Personal Finance & Money Asked on May 24, 2021
I’ve never used hedging instruments to do anything other than day trade! :O
Say today I am in the US and I literally borrow AUD $100,000 from a friend in Australia.
She wires it along and I convert it to USD, getting $71,050 today.
I invest it in a donut shop or such and twelve months from now on this date in 2021…
I have to wire her AUD $100,000.
Of course, it could be that at that time one needs say USD 85,000 to get AUD 100,000. (Or it could be worse, or better.)
(This sort of thing must happen constantly on a larger scale commercially, I guess.)
In that actual example of Bruce from Melbin’ sending AUD100,000 to Jack in SoCal …
what literally should Jack do at his brokers to protect or hedge for when the time comes (12 months) to send back the AUD100k?
You could buy 10 calls on FXA (the Australian currency ETF mentioned by Hart CO) expiring in 12 months.
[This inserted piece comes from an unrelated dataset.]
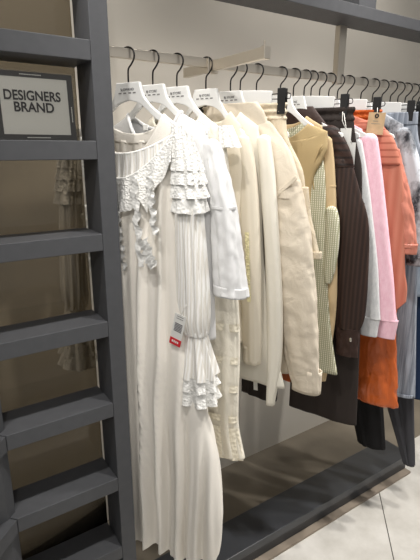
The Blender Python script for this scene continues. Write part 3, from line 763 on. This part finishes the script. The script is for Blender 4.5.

Each share of FXA approximately tracks the value of AUD100, and 10 calls correspond to 1,000 shares.
The choice of strike price is a tradeoff of how much you want to spend on hedging and how much risk you are willing to take. A higher strike costs less but AUD would be able to rise more at your expense before your protection kicks in.
In your scenario, you face a real problem: If you have little money to spare (which can be presumed since you're resorting to borrowing, and in a foreign currency at that), you fundamentally don't have much room for error if AUD rises sharply. You are funding your US business by effectively taking on a large AUD short position, which is not really a good idea in the first place.
It would be preferable to find a way to borrow in USD for your business.
Trying to hedge AUD using plain ETFs or futures, without options, can lower your cost in theory but ultimately relies on the ability to borrow in USD (and if you can do that, why mess with AUD at all?). To outright buy 1,000 shares of FXA would cost you the entire amount you borrowed.
To buy a futures contract on AUD 100,000 would require only a fairly small margin deposit up front, but then if AUD goes down, you have marked-to-market losses and have to put in more money. Where does that money come from if you put everything into the business? Maybe this works if the business has some divisible assets you can quickly sell off for cash, and then you end up with a smaller business but a lower USD value of the debt.